In ‘Small Things Like These,’ Cillian Murphy Crafts a Compelling Portrait of a Good Man in Crisis

No one does crisis quite like Cillian Murphy. Maybe it’s the blue eyes, or the jawline that flares with tension so well. There are few actors working today who have demonstrated such range throughout their career while maintaining such consistent hallmarks in the kinds of roles played. From 28 Days Later to Peaky Blinders to Oppenheimer, Murphy has spent decades specializing in distress. Even in the romantic comedy Watching the Detectives, arguably the most lighthearted film of Murphy’s career to date, he spends much of the movie spiraling over Lucy Liu’s antics. Though there is no doubting his range as an actor, he just really doesn’t seem to be drawn to characters in silly, goofy moods.

As such, it’s hardly a surprise that Small Things Like These, which also marks Murphy’s official foray into producing through his new production company Big Things Films, co-founded with frequent collaborator Alan Moloney (Breakfast on Pluto, Perrier’s Bounty) is a character study of a man caught in a moral quandary.

The year is 1985, and it’s approaching Christmas in the Irish town of New Ross. The man in question is Bill Furlong, a coal merchant and father of five daughters with his wife Eileen (Eileen Walsh). Doing his deliveries earlier than usual one morning, Bill sees something he shouldn’t at the local convent; namely, a young woman named Sarah (Zara Devlin) locked in the freezing cold coal shed. Everyone knows that the convent houses what is known as a “Magdalene laundry”—effectively, a penitentiary workhouse for unwed mothers or otherwise “fallen” women.
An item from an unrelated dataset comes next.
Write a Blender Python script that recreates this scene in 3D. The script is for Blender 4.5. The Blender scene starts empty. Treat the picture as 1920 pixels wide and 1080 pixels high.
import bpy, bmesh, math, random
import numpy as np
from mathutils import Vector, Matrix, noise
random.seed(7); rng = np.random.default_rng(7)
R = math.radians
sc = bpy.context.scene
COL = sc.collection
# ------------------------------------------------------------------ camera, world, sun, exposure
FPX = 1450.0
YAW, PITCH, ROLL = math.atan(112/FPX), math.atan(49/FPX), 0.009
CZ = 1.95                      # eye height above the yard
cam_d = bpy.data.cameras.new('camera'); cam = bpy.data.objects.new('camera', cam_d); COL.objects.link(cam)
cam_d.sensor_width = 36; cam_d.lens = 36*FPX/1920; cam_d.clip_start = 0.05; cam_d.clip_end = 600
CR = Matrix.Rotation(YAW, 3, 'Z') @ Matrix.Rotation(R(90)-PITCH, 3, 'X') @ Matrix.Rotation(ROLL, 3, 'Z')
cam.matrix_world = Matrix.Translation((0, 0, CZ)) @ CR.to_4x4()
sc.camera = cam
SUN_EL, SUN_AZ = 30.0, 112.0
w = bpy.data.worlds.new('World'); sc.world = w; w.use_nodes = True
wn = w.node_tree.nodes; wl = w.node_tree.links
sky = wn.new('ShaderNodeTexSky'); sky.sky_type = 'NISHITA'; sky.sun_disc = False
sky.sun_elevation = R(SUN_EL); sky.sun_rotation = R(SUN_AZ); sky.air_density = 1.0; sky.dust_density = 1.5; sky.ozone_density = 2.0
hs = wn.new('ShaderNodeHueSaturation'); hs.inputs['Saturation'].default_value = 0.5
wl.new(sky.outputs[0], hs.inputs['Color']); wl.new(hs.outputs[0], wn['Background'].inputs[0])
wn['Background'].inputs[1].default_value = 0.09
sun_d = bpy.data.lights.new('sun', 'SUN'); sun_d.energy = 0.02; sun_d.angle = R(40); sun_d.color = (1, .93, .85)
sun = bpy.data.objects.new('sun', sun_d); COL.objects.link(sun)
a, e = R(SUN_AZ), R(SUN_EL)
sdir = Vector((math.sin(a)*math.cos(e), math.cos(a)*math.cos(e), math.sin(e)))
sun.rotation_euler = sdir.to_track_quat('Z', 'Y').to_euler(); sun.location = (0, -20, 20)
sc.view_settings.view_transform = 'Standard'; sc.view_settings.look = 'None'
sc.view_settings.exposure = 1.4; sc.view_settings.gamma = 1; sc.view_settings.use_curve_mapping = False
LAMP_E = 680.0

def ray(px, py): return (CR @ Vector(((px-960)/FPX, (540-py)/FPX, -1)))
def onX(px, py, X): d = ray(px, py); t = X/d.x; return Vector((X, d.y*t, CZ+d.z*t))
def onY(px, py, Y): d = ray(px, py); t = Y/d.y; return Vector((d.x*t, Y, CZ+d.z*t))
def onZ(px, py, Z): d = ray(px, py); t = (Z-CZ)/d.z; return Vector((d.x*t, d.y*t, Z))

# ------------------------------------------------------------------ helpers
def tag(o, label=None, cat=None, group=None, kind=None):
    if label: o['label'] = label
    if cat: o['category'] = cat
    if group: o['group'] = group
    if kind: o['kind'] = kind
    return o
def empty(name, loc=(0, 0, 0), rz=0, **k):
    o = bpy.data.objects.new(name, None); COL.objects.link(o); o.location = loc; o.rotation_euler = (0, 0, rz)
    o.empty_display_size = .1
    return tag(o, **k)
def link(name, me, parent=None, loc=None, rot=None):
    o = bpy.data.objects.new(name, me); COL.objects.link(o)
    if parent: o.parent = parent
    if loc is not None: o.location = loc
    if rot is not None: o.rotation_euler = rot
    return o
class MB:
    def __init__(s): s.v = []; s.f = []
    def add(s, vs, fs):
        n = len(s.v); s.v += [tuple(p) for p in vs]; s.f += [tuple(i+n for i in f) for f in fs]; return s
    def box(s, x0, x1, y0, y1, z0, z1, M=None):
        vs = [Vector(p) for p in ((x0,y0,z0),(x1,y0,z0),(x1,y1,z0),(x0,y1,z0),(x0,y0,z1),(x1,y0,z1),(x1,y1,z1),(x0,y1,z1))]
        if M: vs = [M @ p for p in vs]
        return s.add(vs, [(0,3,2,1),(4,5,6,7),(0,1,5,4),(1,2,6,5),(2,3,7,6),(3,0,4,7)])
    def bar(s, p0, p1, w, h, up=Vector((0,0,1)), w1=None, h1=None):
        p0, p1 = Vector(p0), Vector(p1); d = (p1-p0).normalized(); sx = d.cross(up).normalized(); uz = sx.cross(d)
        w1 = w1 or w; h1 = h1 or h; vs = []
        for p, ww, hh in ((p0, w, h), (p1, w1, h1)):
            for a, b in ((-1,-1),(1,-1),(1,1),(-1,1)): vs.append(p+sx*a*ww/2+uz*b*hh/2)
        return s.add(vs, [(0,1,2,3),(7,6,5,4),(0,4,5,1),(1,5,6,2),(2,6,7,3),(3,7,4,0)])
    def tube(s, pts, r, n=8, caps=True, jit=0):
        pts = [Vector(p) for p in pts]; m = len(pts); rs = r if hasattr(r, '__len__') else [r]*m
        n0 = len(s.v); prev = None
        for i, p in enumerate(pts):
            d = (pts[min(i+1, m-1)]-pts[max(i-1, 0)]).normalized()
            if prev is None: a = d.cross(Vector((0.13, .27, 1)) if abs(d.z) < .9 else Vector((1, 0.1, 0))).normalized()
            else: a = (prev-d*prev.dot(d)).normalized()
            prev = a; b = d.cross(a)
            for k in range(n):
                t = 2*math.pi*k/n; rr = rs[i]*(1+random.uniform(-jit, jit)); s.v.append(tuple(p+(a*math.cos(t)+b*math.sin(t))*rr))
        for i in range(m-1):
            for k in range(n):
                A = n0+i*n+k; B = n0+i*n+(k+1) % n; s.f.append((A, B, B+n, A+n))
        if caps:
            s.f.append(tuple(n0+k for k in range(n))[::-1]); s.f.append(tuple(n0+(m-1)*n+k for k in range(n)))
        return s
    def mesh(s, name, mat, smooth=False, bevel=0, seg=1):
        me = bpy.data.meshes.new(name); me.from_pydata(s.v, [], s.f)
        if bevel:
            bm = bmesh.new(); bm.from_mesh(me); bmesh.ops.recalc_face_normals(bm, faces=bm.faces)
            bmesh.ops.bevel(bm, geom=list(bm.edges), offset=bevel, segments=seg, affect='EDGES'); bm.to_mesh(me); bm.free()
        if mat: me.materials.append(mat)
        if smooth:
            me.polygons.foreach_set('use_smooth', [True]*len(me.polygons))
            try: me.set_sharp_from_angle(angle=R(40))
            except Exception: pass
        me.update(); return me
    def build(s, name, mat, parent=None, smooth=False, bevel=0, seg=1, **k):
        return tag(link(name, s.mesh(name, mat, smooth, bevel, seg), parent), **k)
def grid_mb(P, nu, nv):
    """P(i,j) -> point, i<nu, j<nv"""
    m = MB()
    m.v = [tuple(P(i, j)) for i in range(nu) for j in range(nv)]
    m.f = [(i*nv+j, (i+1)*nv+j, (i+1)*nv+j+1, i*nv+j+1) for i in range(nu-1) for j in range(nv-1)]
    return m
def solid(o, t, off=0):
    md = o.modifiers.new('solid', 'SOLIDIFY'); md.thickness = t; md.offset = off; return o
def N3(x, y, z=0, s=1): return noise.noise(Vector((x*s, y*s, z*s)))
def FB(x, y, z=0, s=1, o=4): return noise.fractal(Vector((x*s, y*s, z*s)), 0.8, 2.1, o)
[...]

Likewise, most everyone knows, on some level, bad things happen there—but everyone is far too concerned about bringing down the wrath of the all-powerful Catholic church, personified by the convent’s Mother Superior, Sister Mary (a soft-spoken but convincingly intimidating Emily Watson) to say anything about it. But Bill, for reasons the film explores through a series of flashbacks to his childhood, faces increasing internal conflict regarding the situation and his own complicity, even as his wife and others around him encourage him to keep his head down.

Murphy has long been the type of actor to balance big-budget popcorn fare with small indie projects that hit closer to home, and Small Things Like These is certainly of the later category. It’s a who’s who of Murphy’s nearest and dearest collaborators, from director Tim Mielants (several episodes of Peaky Blinders) to co-star Eileen Walsh and writer Enda Walsh (no relation)—i.e., Murphy’s creative collaborators on Disco Pigs, the two-hander stage play (and later film) that launched the actor’s career. Nowadays it seems everyone wants to be a producer (at least on paper), but the strength of the creative and thematic throughlines across Murphy’s filmography as an actor suggest he actually has something unique to bring to the table in donning the producer cap.

A quiet, intimate character study—Bill is a man of few words, and the film features remarkably little scoring—Small Things Like These is about as honest and accurately titled a film as there ever was. Because this film is absolutely small, but not in a bad way. Mielants’ subtle but thoughtful direction avoids all the most common pitfalls of such intimate character studies, crafting an excellent showcase for Murphy’s remarkable skill as an actor without forgetting to use visual storytelling and other such cinematic tools to aid in exploring Bill’s largely internal crisis. While a deeply personal and authentic portrayal of Ireland’s past, there’s a compelling relevance to the story in the present moment nonetheless: a nuanced and unvarnished portrait of an everyday man trying to be a good person in a world where standing up for what’s right can have potentially profound consequences.

Small Things Like These is now playing in theaters.